TDS meters measure the conductivity of water, and convert ohms to ppm.

The CS that Spooky2 makes has an exceptionally high ratio of CS to ionic silver. The calculator takes the initial TDS reading (only the distilled water – this should be 1 or less) and compares it with the later/final TDS reading.

From the difference in readings, Spooky2 ascertains the true amount of silver (in ppm, or parts per million) that is in solution.

A more accurate way of determining the ppm is to use a multi meter set to milliamps.

Before you begin, set it all up and start a program using any dwell multiplier. Measure the current that passes through one of the rods by putting the multi meter in series.
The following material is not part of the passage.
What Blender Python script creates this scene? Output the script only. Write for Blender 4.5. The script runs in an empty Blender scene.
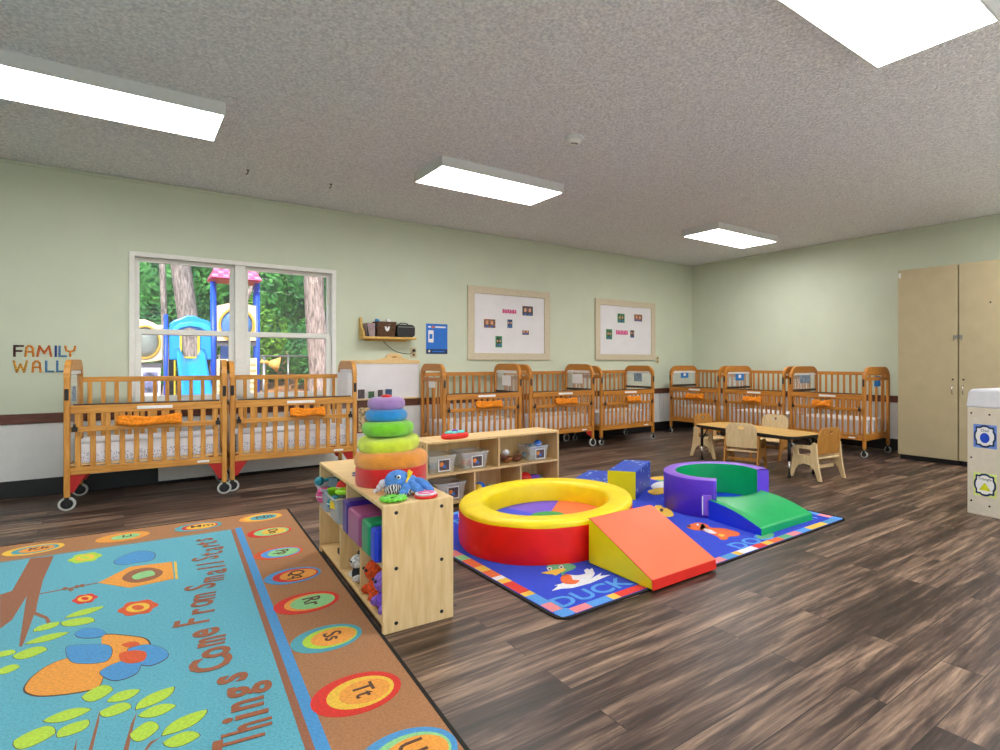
import bpy, bmesh, math, random
from mathutils import Matrix, Vector
random.seed(7)
S = bpy.context.scene
COL = S.collection
R = math.radians
PI = math.pi

# ------------------------------------------------------------------ camera, world, sun, exposure
CH = 1.16                                   # eye height
FPX = 582.07; CX = 608.0; CY = 362.0        # focal length and principal point in px of 1000x750
AZ = R(50.256)                              # heading measured from +X
cd = bpy.data.cameras.new('camera'); cam = bpy.data.objects.new('camera', cd); COL.objects.link(cam)
cam.location = (0, 0, CH); cam.rotation_euler = (R(90), 0, AZ - R(90))
cd.sensor_width = 36; cd.lens = FPX / 1000 * 36
cd.shift_x = (500 - CX) / 1000; cd.shift_y = (CY - 375) / 1000
cd.clip_start = 0.05; cd.clip_end = 200
S.camera = cam
S.view_settings.view_transform = 'Standard'; S.view_settings.look = 'None'
S.view_settings.exposure = 0.38; S.view_settings.gamma = 1.0
S.view_settings.use_curve_mapping = False

w = bpy.data.worlds.new('world'); S.world = w; w.use_nodes = True
wn = w.node_tree; bg = wn.nodes['Background']
sky = wn.nodes.new('ShaderNodeTexSky'); sky.sky_type = 'NISHITA'; sky.sun_disc = False
sky.sun_elevation = R(50); sky.sun_rotation = R(200)
wn.links.new(sky.outputs[0], bg.inputs[0]); bg.inputs[1].default_value = 0.26
sd = bpy.data.lights.new('sun', 'SUN'); sd.energy = 5.0; sd.angle = R(1.5); sd.color = (1, .95, .88)
so = bpy.data.objects.new('sun', sd); COL.objects.link(so)
so.rotation_euler = Vector((-.25, -.75, .75)).to_track_quat('Z', 'Y').to_euler()
LAMP = 16.                                  # radiance of the ceiling diffusers

# ------------------------------------------------------------------ projection helpers (photo pixel -> place in the room)
_F = (math.cos(AZ), math.sin(AZ)); _R = (math.sin(AZ), -math.cos(AZ))
def ray(px, py):
    u = (px - CX) / FPX
    return (_F[0] + _R[0] * u, _F[1] + _R[1] * u, -(py - CY) / FPX)
def gp(px, py, z=0.0):
    r = ray(px, py); t = (z - CH) / r[2]
    return Vector((r[0] * t, r[1] * t, z))
XW, YW, HC = 7.794, 7.029, 2.873
def wp(px, py, y=YW):
    r = ray(px, py); t = y / r[1]
    return Vector((r[0] * t, y, CH + r[2] * t))

# ------------------------------------------------------------------ materials
def lin(c):
    if isinstance(c, str):
        c = tuple(int(c[i:i + 2], 16) / 255 for i in (0, 2, 4))
    return tuple((v / 12.92 if v <= .04045 else ((v + .055) / 1.055) ** 2.4) for v in c)
MATS = {}
def mat(key, col, rough=.55, var=.08, scale=30, bump=0., bscale=120, metal=0., stretch=None, emit=0., spec=.5, sheen=0.):
    if key in MATS: return MATS[key]
    m = bpy.data.materials.new(key); m.use_nodes = True
    n = m.node_tree.nodes; l = m.node_tree.links; b = n['Principled BSDF']
    c = lin(col)
    b.inputs['Roughness'].default_value = rough; b.inputs['Metallic'].default_value = metal
    b.inputs['Specular IOR Level'].default_value = spec
    if sheen: b.inputs['Sheen Weight'].default_value = sheen
    tc = n.new('ShaderNodeTexCoord'); mp = n.new('ShaderNodeMapping'); l.new(tc.outputs['Object'], mp.inputs[0])
    if stretch: mp.inputs['Scale'].default_value = stretch
    nz = n.new('ShaderNodeTexNoise'); nz.inputs['Scale'].default_value = scale; nz.inputs['Detail'].default_value = 4
    l.new(mp.outputs[0], nz.inputs[0])
    rp = n.new('ShaderNodeValToRGB'); rp.color_ramp.elements[0].position = .3; rp.color_ramp.elements[1].position = .7
    rp.color_ramp.elements[0].color = (*[max(0, v * (1 - var * 2)) for v in c], 1)
    rp.color_ramp.elements[1].color = (*[min(1, v * (1 + var * 1.2)) for v in c], 1)
    l.new(nz.outputs[0], rp.inputs[0]); l.new(rp.outputs[0], b.inputs['Base Color'])
    if bump:
        n2 = n.new('ShaderNodeTexNoise'); n2.inputs['Scale'].default_value = bscale; n2.inputs['Detail'].default_value = 3
        l.new(tc.outputs['Object'], n2.inputs[0])
        bp = n.new('ShaderNodeBump'); bp.inputs['Strength'].default_value = bump; bp.inputs['Distance'].default_value = .01
        l.new(n2.outputs[0], bp.inputs['Height']); l.new(bp.outputs[0], b.inputs['Normal'])
    if emit:
        b.inputs['Emission Color'].default_value = (*c, 1); b.inputs['Emission Strength'].default_value = emit
    MATS[key] = m
    return m
def clear(key, tint='ffffff', amt=.12, rough=.08):
    m = bpy.data.materials.new(key); m.use_nodes = True
    n = m.node_tree.nodes; l = m.node_tree.links; b = n['Principled BSDF']
    b.inputs['Base Color'].default_value = (*lin(tint), 1); b.inputs['Roughness'].default_value = rough
    tr = n.new('ShaderNodeBsdfTransparent'); mx = n.new('ShaderNodeMixShader'); mx.inputs[0].default_value = amt
    l.new(tr.outputs[0], mx.inputs[1]); l.new(b.outputs[0], mx.inputs[2])
    l.new(mx.outputs[0], n['Material Output'].inputs[0]); MATS[key] = m
    return m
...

This means removing a clip connected to one of the silver rods and attaching it to one of the multi meter leads. When the other multi meter lead touches the rod you removed the clip from, a current will be shown.

Entering this current value into the calculator along with the volume of the water will give a good estimate of the time necessary to make CS.

The current that passes through the solution increases over time as more silver sloughs off the rods. The purpose of the 10k resistor built-in the colloidal silver port of Spooky Boost is to keep the current more constant and low.

Above is a photo showing the quality of the current batch. Remember, this is only halfway through production. The laser beam gets even brighter later. Ionic silver has no beam since it has no silver solids in suspension to reflect the light – because silver ions dissolve.